Вероятно, из вредности, Майя Михайловна не уточнила для нас подробности того, как после концерта ее и других артистов вкусно накормили кремлевской едой. В отличие от концертов в Большом театре, где их не кормили (это мог предложить только Сталин, да и то кучке избранных, усадив их за свой стол в ложе), после выступлений в Георгиевском зале Большого Кремлевского дворца (на специально выстроенной большой сцене) певцов и танцоров усаживали покушать. Кормили всем тем, что стояло и на столе у членов политбюро, — мясо, рыба, икра, балык, свежие овощи, крымские вина и армянский коньяк.
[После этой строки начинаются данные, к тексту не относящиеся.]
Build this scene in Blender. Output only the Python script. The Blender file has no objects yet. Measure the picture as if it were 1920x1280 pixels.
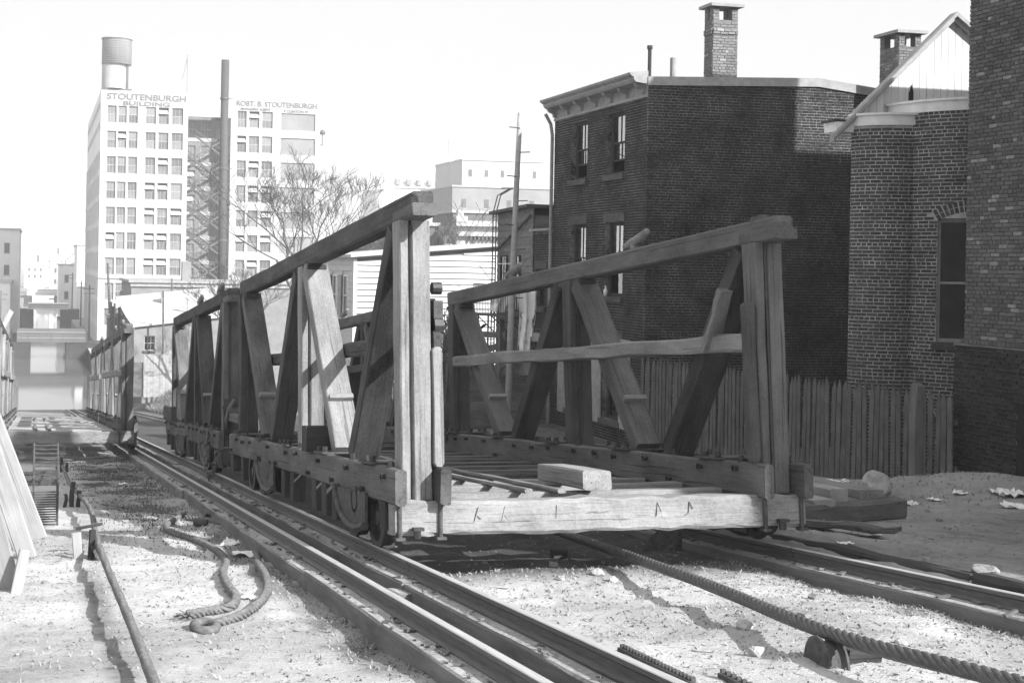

Вот почему попасть на концерты в Кремль считалось даже большей удачей, чем петь для Сталина в Большом театре (к тому же правительственные концерты в театре отдельно не оплачивались).
Участие Плисецкой в кремлевском концерте свидетельствовало и о большом к ней доверии, ибо биография балерины с такой, прямо скажем, неидеальной анкетой — мать сидела, родня за границей — могла бы на всю оставшуюся жизнь (а товарищ Сталин готовился жить вечно) перечеркнуть развитие ее карьеры. До войны артисты, имеющие родственников на Западе, на правительственные концерты не допускались. Например, виолончелист Свет Кнушевицкий никогда не играл перед Сталиным, ибо в анкете честно написал, что имеет родственников за границей. И потому НКВД находил ему замену, вместо Кнушевицкого играл другой музыкант, не такой хороший, но зато проверенный.